La producción es minimalista y abstracta, y no sitúa la acción en ningún marco temporal. El director de escena Emilio Sagi desarrolla la ópera en un escenario casi vacío en el que únicamente surgen elementos que funcionan a la manera de símbolos y que desarrollan la acción de forma muy eficaz. El coro fue el otro gran triunfador de la noche. Ofreció un recital de buen hacer, sobre todo en las intervenciones donde se incluían las voces de mujeres.
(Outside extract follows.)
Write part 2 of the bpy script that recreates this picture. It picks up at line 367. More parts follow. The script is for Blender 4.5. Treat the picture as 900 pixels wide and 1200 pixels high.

La dirección musical del joven director italiano Gianluca Marcianò esgrimió una versión contenida en los tempi y, al mismo tiempo, de gran efectividad: la orquesta Oviedo Filarmonía destacó en un trabajo unitario y firme, de gran empaste, en que descolló la sección de metales y la cuerda en los graves, sobre todo en la «Preghiera» del segundo acto con el bajo Mikhail Russov, quien ofreció un Zaccarias aceptable.

El búlgaro Stonayov fue mejorando a medida que transcurrió la ópera, ofreciendo lo mejor de sí en su aria «Dio di Giuda». Sergio Escobar y Alessandra Volpe abordaron con solvencia los papeles de Ismael y Fenena. En conjunto fue una interpretación con gran fuerza, que ofreció momentos sobrecogedores tanto en el pianísimo –quizá demasiado, por ser casi inaudible- con que comenzó el célebre «Va, pensiero», como en el concertante con que se cierra el primer acto.